Ironically, the conservative's cliché is accurate. Government is treating its fiscal affairs just like the American family treats theirs -- going into debt by pledging tomorrow's income for today's purchases.
The conservative Bush administration is spending more than the liberal Carter and Clinton administrations. The Bush administration's recent estimate of a $450 billion deficit this fiscal year is $151 billion higher than previous estimates. The deficit will be made up borrowing money. The largest buyer of American debt so far is the Chinese government.
Nor is the Republican penchant for borrowing to avoid raising taxes limited to the Bush administration. In Oregon, short-term, unsecured borrowing has ballooned by more than $1.3 billion since the Republicans took control of the Oregon Legislature.
Since the early 1990s, the State of Oregon has sold about $856 million in "Certificates of Participation." This is a form of bonded debt that does not require voter approval because it simply pledges future tax receipts to pay off the bonds. Two-thirds of the $856 million was spent to buy land and build prisons to house the felons convicted under Measure 11 -- Kevin Mannix' minimum-sentencing initiative approved by voters in 1994. The remaining third of the money was spent on capital investments like a crime lab for the State Police, computer systems for state agencies and an underground parking lot at the State Capitol.
After the defeat of Measure 28 in January 2003, the State Economist told the Legislature it not have enough cash to pay its bills through the end of the budget period that ended in June, 2003. The Republican leadership plugged the hole by ordering State Treasurer Randall Edwards to issue $450 million in "Oregon Appropriation Bonds" to pay for the state's remaining operating expenses. Borrowing was apparently the Republicans' "Secret Plan." The collateral for these 10-year bonds is nothing more than a promise to pay them off from future General Fund income tax revenues. The interest for plugging the deficit in the last budget period is $120 million over the next decade. The money is gone -- spent on operating costs. Edwards, a Democrat, is quietly telling the Republican leadership that if Measure 30 fails this February, the markets will brand Oregon as fiscally irresponsible if it borrows again to plug this budget period's deficit.
During the same period the Republican legislative leadership borrowed more than $1.3 billion dollars, it cooked the state's books pretending there was a budget "surplus" justifying "kicker" income tax refunds. During the period the Republicans have controlled the Legislature, they have refunded $1.1 billion in personal income taxes and $370 million in corporate income taxes -- for a total of about $1.3 billion. The interest cost of this partisan shell game is more than $300 million dollars over the next 20 years.

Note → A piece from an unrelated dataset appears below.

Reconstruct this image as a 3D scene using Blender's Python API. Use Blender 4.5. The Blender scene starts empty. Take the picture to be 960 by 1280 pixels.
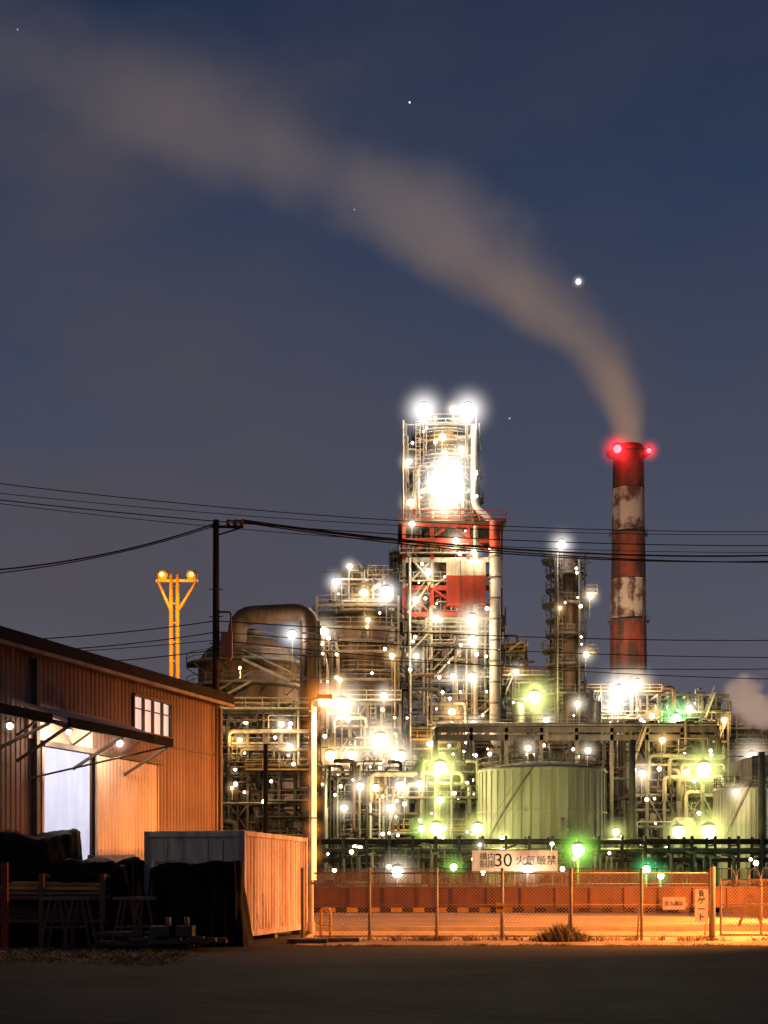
import bpy, math, random
from mathutils import Vector, Matrix, noise
R=random.Random(7)
sc=bpy.context.scene
F=1800.0; HV=1100.0; CZ=1.6
def X(u,D): return (u-480)/F*D
def Z(v,D): return CZ+(HV-v)/F*D
def V(u,v,D): return Vector((X(u,D),D,Z(v,D)))
# ------------------------------------------------------------ materials
def M(name,c1,c2=None,scale=1.0,rough=.6,metal=0.0,bump=0,lo=.4,hi=.65,streak=.5,det=4,spec=.5):
    m=bpy.data.materials.new(name); m.use_nodes=True
    nt=m.node_tree; N=nt.nodes; L=nt.links
    b=N["Principled BSDF"]; b.inputs['Specular IOR Level'].default_value=spec
    if c2 is None: c2=tuple(x*.55 for x in c1)
    tc=N.new('ShaderNodeTexCoord')
    n1=N.new('ShaderNodeTexNoise'); n1.inputs['Scale'].default_value=scale; n1.inputs['Detail'].default_value=det; n1.inputs['Roughness'].default_value=.65
    L.new(tc.outputs['Object'],n1.inputs['Vector'])
    src=n1.outputs['Fac']
    if streak>0:
        mp=N.new('ShaderNodeMapping'); mp.inputs['Scale'].default_value=(4,4,.3); L.new(tc.outputs['Object'],mp.inputs['Vector'])
        n2=N.new('ShaderNodeTexNoise'); n2.inputs['Scale'].default_value=scale; n2.inputs['Detail'].default_value=3; L.new(mp.outputs[0],n2.inputs['Vector'])
        mx=N.new('ShaderNodeMix'); mx.data_type='FLOAT'; mx.inputs[0].default_value=streak
        L.new(n1.outputs['Fac'],mx.inputs[2]); L.new(n2.outputs['Fac'],mx.inputs[3]); src=mx.outputs[0]
    cr=N.new('ShaderNodeValToRGB'); cr.color_ramp.elements[0].position=lo; cr.color_ramp.elements[1].position=hi
    cr.color_ramp.elements[0].color=(*c1,1); cr.color_ramp.elements[1].color=(*c2,1)
    L.new(src,cr.inputs[0]); L.new(cr.outputs[0],b.inputs['Base Color'])
    b.inputs['Metallic'].default_value=metal
    mr=N.new('ShaderNodeMapRange'); mr.inputs[3].default_value=max(.05,rough-.12); mr.inputs[4].default_value=min(1,rough+.15)
    L.new(n1.outputs['Fac'],mr.inputs[0]); L.new(mr.outputs[0],b.inputs['Roughness'])
    if bump>0:
        bp=N.new('ShaderNodeBump'); bp.inputs['Strength'].default_value=bump; bp.inputs['Distance'].default_value=.05
        n3=N.new('ShaderNodeTexNoise'); n3.inputs['Scale'].default_value=scale*8; n3.inputs['Detail'].default_value=4
        L.new(tc.outputs['Object'],n3.inputs['Vector']); L.new(n3.outputs['Fac'],bp.inputs['Height']); L.new(bp.outputs[0],b.inputs['Normal'])
    return m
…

Rep. Miller may not have been a ringleader in this fiscal legerdemain, but as co-chair of the budget-writing Ways and Means Committee he is unarguably an accomplice.

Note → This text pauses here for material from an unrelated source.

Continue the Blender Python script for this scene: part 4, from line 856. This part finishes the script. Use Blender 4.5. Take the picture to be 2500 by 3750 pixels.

Oregon did not need new taxes or even tax reform. It just needed to keep the all tax money it collected over the last decade. If the Legislature had not "refunded" the fake "surplus," the state budget would be balanced today without much of the borrowing.

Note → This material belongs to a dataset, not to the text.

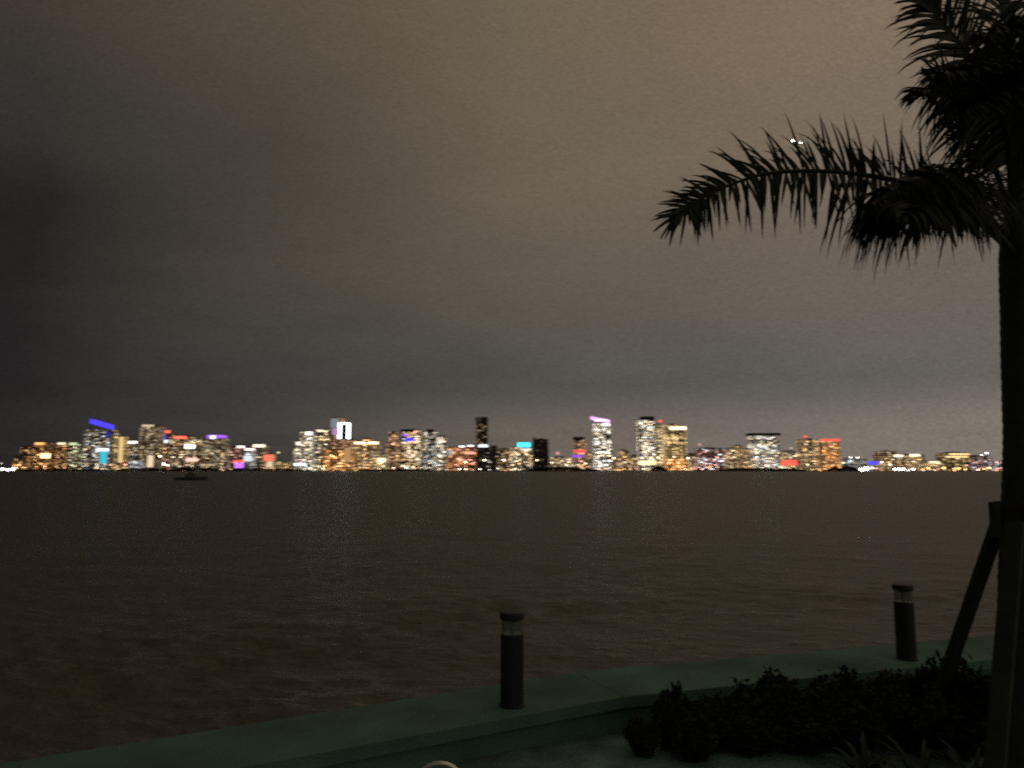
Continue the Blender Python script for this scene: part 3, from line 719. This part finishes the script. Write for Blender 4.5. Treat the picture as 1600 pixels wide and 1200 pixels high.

Lack of a balanced budget, increased short-term borrowing and fear of initiative petitions increasing spending while other initiatives limit revenues caused three bond rating agencies to reduce Oregon's credit rating within the last few months, effectively raising the interest rate on future Oregon bonds.
Confidence of the markets can only be restored by paying Oregon's bills when due. The passage of Measure 30 would be only the first step in rescuing Oregon from the Republican leadership's fiscal malpractice.